### What is expected:
Omit the pictures and print exactly the lines of the listing below, starting at the first and ending at the line containing "(1.53, .03), (.98, .03)])".

### Supplied data:
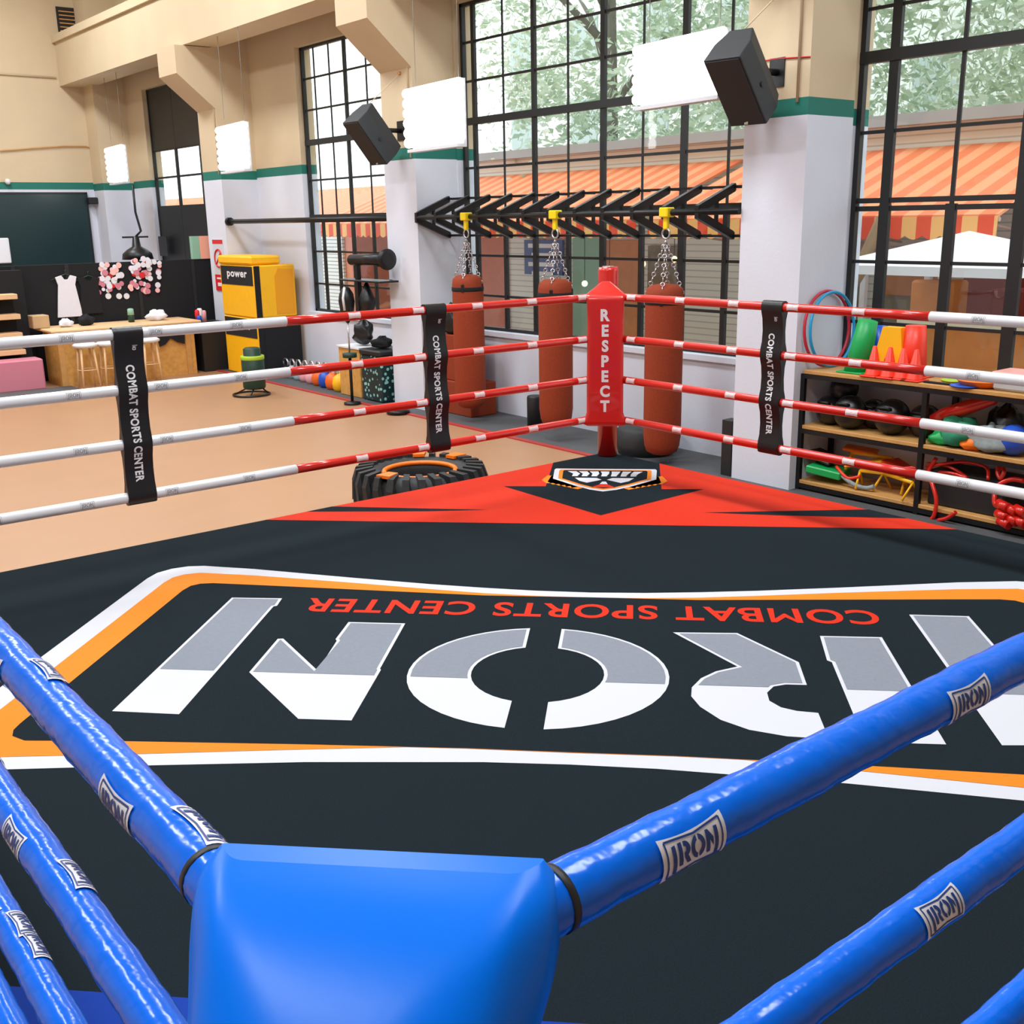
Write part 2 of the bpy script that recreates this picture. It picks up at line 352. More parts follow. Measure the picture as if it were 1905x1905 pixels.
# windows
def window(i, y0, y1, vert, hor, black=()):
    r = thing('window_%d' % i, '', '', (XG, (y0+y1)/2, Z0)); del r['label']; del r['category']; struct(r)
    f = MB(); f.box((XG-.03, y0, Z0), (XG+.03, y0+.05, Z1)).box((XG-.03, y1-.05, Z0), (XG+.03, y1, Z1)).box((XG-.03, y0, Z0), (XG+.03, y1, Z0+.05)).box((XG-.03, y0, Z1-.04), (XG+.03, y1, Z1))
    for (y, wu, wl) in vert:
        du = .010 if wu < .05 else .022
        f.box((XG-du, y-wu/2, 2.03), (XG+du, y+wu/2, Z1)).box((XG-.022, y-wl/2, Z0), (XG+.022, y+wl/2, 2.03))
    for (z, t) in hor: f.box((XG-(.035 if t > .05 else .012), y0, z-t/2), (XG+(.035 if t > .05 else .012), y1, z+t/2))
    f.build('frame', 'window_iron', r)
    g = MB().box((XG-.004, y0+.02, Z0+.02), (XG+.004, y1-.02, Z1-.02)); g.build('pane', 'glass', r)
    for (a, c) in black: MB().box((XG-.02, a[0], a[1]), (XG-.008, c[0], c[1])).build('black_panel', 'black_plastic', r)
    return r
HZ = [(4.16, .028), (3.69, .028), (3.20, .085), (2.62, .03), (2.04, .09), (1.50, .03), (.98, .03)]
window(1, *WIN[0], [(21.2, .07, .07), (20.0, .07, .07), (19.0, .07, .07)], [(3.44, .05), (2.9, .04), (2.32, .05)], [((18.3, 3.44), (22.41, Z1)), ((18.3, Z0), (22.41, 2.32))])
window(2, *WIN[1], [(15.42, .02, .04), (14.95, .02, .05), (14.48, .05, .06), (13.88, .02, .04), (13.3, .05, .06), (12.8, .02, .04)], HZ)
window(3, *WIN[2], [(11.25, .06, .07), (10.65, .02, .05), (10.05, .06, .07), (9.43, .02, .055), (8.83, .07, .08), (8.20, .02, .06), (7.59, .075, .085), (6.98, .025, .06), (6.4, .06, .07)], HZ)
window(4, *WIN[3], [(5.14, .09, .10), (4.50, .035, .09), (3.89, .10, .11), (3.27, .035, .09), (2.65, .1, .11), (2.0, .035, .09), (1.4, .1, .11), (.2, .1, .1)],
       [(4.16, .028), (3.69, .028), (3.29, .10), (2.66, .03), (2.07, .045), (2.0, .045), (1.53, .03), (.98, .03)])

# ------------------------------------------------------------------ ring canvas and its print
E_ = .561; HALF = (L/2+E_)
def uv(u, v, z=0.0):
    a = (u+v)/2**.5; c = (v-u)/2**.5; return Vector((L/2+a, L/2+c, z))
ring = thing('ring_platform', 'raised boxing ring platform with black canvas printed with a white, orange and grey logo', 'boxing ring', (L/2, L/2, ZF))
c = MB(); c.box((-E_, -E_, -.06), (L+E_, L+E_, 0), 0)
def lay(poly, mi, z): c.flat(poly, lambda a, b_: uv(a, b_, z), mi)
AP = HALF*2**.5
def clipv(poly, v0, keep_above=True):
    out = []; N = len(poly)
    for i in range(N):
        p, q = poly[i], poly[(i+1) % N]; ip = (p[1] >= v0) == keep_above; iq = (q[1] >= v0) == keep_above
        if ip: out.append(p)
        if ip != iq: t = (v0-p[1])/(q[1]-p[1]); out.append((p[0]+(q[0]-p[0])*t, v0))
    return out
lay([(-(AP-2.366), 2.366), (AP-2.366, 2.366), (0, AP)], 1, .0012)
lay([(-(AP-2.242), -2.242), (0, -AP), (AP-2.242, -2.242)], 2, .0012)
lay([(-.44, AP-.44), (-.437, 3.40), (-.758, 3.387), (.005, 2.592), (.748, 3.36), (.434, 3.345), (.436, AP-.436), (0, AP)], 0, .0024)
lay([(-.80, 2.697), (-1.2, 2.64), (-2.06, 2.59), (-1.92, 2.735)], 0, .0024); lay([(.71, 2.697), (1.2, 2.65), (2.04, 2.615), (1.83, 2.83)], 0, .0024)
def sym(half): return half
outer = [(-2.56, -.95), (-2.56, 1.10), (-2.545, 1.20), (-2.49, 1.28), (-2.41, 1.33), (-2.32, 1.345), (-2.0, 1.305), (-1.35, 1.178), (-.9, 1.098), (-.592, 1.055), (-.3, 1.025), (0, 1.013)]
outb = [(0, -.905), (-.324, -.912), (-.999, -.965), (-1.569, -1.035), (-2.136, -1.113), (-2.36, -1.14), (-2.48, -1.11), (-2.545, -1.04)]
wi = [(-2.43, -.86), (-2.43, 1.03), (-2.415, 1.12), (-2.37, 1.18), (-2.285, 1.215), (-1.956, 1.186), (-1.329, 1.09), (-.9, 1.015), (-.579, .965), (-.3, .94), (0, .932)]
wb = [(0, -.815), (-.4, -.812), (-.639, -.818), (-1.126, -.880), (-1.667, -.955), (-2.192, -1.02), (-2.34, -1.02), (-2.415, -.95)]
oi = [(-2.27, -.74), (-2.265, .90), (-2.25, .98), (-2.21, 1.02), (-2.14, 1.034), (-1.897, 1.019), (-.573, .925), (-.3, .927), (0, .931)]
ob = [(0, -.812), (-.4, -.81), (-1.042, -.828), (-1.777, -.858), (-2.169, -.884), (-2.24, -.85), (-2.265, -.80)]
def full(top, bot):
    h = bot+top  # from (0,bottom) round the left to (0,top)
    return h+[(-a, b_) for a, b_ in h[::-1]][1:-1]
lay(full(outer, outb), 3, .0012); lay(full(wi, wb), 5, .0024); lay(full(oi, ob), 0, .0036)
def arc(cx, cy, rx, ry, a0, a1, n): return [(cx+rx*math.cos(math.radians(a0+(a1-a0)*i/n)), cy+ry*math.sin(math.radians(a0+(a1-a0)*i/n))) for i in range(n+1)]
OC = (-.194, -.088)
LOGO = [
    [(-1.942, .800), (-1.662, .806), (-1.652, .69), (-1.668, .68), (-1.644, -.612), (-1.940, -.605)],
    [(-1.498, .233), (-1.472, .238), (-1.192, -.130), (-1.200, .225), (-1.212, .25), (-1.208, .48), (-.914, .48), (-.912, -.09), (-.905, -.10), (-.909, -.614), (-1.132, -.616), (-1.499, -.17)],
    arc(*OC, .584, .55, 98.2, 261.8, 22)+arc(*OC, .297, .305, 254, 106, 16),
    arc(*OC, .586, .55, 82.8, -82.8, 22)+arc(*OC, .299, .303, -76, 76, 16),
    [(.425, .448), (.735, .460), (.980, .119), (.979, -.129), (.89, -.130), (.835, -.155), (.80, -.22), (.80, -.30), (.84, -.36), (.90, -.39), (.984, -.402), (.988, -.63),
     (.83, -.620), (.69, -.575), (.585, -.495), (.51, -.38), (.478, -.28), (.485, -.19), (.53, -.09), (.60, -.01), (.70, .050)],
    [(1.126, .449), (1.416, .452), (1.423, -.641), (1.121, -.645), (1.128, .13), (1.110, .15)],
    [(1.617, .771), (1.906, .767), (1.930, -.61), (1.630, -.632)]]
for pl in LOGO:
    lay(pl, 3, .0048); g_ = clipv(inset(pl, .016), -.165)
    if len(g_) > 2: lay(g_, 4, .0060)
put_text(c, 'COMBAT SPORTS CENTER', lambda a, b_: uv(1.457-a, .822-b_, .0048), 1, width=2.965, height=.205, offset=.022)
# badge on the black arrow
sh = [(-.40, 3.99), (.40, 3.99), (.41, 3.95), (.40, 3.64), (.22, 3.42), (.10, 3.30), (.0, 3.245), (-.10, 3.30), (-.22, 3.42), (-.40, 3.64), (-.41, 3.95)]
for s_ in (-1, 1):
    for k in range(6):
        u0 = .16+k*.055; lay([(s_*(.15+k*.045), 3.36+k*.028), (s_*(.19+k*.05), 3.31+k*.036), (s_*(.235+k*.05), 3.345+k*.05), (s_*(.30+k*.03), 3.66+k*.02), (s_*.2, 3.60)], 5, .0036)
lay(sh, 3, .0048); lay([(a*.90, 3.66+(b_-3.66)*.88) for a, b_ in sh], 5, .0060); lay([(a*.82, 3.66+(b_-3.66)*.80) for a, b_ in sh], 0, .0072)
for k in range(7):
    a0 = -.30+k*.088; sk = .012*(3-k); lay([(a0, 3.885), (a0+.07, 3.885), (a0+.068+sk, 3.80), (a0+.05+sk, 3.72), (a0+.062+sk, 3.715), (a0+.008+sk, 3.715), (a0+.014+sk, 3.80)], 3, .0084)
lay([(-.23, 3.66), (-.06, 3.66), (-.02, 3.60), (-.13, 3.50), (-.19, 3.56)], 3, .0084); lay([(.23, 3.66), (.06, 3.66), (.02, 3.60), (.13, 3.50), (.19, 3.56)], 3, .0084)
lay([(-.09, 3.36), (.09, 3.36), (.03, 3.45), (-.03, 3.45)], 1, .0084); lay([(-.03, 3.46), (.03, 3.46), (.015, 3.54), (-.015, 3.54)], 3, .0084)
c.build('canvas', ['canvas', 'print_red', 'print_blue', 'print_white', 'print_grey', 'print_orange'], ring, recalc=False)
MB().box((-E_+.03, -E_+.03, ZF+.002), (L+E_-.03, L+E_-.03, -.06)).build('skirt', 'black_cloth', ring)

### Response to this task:
Write part 2 of the bpy script that recreates this picture. It picks up at line 352. More parts follow. Measure the picture as if it were 1905x1905 pixels.
# windows
def window(i, y0, y1, vert, hor, black=()):
    r = thing('window_%d' % i, '', '', (XG, (y0+y1)/2, Z0)); del r['label']; del r['category']; struct(r)
    f = MB(); f.box((XG-.03, y0, Z0), (XG+.03, y0+.05, Z1)).box((XG-.03, y1-.05, Z0), (XG+.03, y1, Z1)).box((XG-.03, y0, Z0), (XG+.03, y1, Z0+.05)).box((XG-.03, y0, Z1-.04), (XG+.03, y1, Z1))
    for (y, wu, wl) in vert:
        du = .010 if wu < .05 else .022
        f.box((XG-du, y-wu/2, 2.03), (XG+du, y+wu/2, Z1)).box((XG-.022, y-wl/2, Z0), (XG+.022, y+wl/2, 2.03))
    for (z, t) in hor: f.box((XG-(.035 if t > .05 else .012), y0, z-t/2), (XG+(.035 if t > .05 else .012), y1, z+t/2))
    f.build('frame', 'window_iron', r)
    g = MB().box((XG-.004, y0+.02, Z0+.02), (XG+.004, y1-.02, Z1-.02)); g.build('pane', 'glass', r)
    for (a, c) in black: MB().box((XG-.02, a[0], a[1]), (XG-.008, c[0], c[1])).build('black_panel', 'black_plastic', r)
    return r
HZ = [(4.16, .028), (3.69, .028), (3.20, .085), (2.62, .03), (2.04, .09), (1.50, .03), (.98, .03)]
window(1, *WIN[0], [(21.2, .07, .07), (20.0, .07, .07), (19.0, .07, .07)], [(3.44, .05), (2.9, .04), (2.32, .05)], [((18.3, 3.44), (22.41, Z1)), ((18.3, Z0), (22.41, 2.32))])
window(2, *WIN[1], [(15.42, .02, .04), (14.95, .02, .05), (14.48, .05, .06), (13.88, .02, .04), (13.3, .05, .06), (12.8, .02, .04)], HZ)
window(3, *WIN[2], [(11.25, .06, .07), (10.65, .02, .05), (10.05, .06, .07), (9.43, .02, .055), (8.83, .07, .08), (8.20, .02, .06), (7.59, .075, .085), (6.98, .025, .06), (6.4, .06, .07)], HZ)
window(4, *WIN[3], [(5.14, .09, .10), (4.50, .035, .09), (3.89, .10, .11), (3.27, .035, .09), (2.65, .1, .11), (2.0, .035, .09), (1.4, .1, .11), (.2, .1, .1)],
       [(4.16, .028), (3.69, .028), (3.29, .10), (2.66, .03), (2.07, .045), (2.0, .045), (1.53, .03), (.98, .03)])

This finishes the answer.